Sunday 15 April 2012

Where Hindemith led...?



What is it with Hindemith? His Fourth String Quartet, Op.22 is a first-rate piece, at times beautiful, moving, bracing, brilliant, scary and fun. Though composed in 1921, it sometimes sounds strikingly like the Shostakovich of the fifteen quartets. As Shostakovich has been the New Mahler for the last decade or so, perhaps Hindemith could soon become the New Shostakovich and sweep the airwaves and concert halls of the world? Probably not (though fingers crossed).

The first violin opens the quartet with a satisfying melodic line, melancholic in character. This is the opening gambit in an anxious, lyrical fugato into which Hindemith's early Expressionism soon intrudes, forcing the fugato aside. It returns, however, over a treading bass before singing to itself in a sad duet. This is bleak but beautiful music, not wholly remote from the elegiac side of his contemporary, Bartok - or of Shostakovich.

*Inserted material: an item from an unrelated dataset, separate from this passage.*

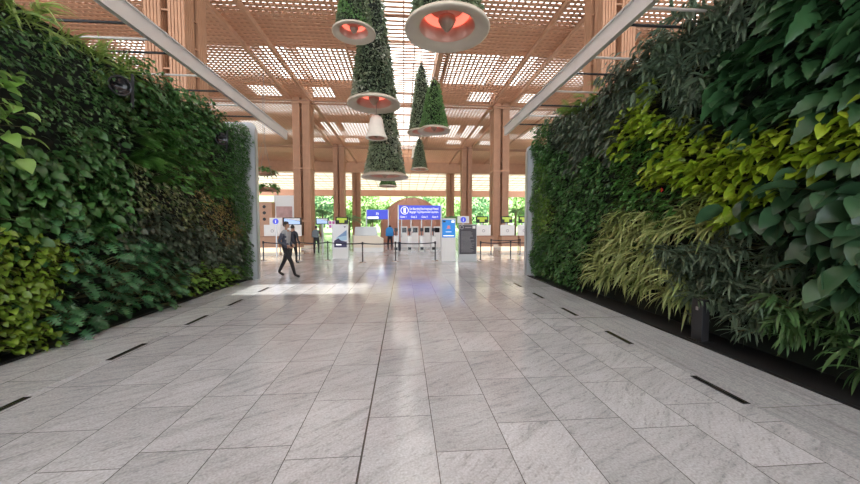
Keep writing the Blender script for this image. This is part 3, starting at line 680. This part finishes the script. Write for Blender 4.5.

Assertive chords signal a shift to fast stamping music - a savage scherzo, scurrying and slashing, with a whirling sense of melody. For the trio section, the texture thinks to a violin's nervous melody dancing neurotically over a quickly-rocking accompaniment. Others join in. This splendid music grows ever more compelling. Eventually things slow down and melt into shadows, but the whirling melody awaits, cranks itself up and spins off again. A brief elegiac pause for thought leads to a final frenzy. 

The central movement is a muted affair - literally! - with whispered melody sounding over a muffled pizzicato accompaniment. The music is vaguely march-like in character. The melody (which winds its way through the voices) is winning, with a captivating and wholly individual lyricism. A very fine movement.

The fourth movement storms in. The mutes are off! It's another savage, whirling scherzo - exhilarating and brilliant. This is paprika-rich stuff. We then pass briefly through a contrapuntal passage, entering the world of the neo-Classical Hindemith to come, taking us straight through into the thoroughly enjoyable rondo finale - a lively, folk-flavoured movement whose anticipation of the later Shostakovich is truly uncanny.


Moving forwards some 25 years and we arrive at Shostakovich himself and his Third String Quartet in F minor. Composed in the immediate aftermath of the Great Patriotic War, this dark quartet follows in several of Hindemith's footprints.

The first movement Allegretto opens with a jaunty air - its theme a typically wayward Shostakovich tune over a very simple accompaniment. The neo-Classical style comes with a whiff of satire but with the secondary material darker thoughts arrive and in the development section's dour (but exciting) counterpoint nerves might be set jangling - they certainly should be by the scream of dissonance at its climax from which the recapitulation springs. The coda is a hurtle to the end, with a cock-snooking conclusion.

The second movement Moderato deepens the darkness with one of Shostakovich's machine-like accompaniments underlying a flighty fiddle tune, making it into a dead-eyed waltz. This danse macabre continues with new tunes and new accompaniments but the tone is maintained. Listen out for the strange pizzicato passage (which thirds clenching their teeth above them). Weirdly compelling, it finally yields way to tragic utterance.

With the third movement Allegro we are in the familiar world of the savage scherzo. Shostakovich's opening chords bark like prison guard-dogs and their rhythms underpin the first of the movement's Russian-sounding tunes (along with faster ones). Its trio section doesn't depart from the pattern - or the mood, with teeters between menace and hysteria.

The Adagio is (of course! - as this is Shostakovich!) elegiac and (also of course!) bleakly beautiful. Unison passages of grim intent begin by alternating with individual lamenting voices. The melodies of each penetrate each other and a funeral march begins, using them poignantly. Shostakovich's melodic writing is especially strong here.

The long Finale begins veiled in mystery but soon engages us with an enigmatically smiling violin melody. A second follows. Again the accompaniments are kept fresh. The next such tune belongs to the cello and has something of the circus about it (a clown's painted-on smile?). It becomes a duet and is disquietingly charming. After all this melody-driven writing comes some development and a tensing of the nerve-strings. A scary climax arrives and is prolonged, with the opening theme from the Adagio returning at the point of greatest stress, its companion following. The movement ebbs into the lament of a single voice and then silence. Quietly the Finale's own themes return in a muted recapitulation before themselves ebbing onto a single voice's enigmatic, ethereal last song. 

Though the magnificent Shostakovich quartet is more Romantically expressive than the no-less-magnificent Hindemith quartet, it seems to me to be in a clear line of descent from it. Does it to you?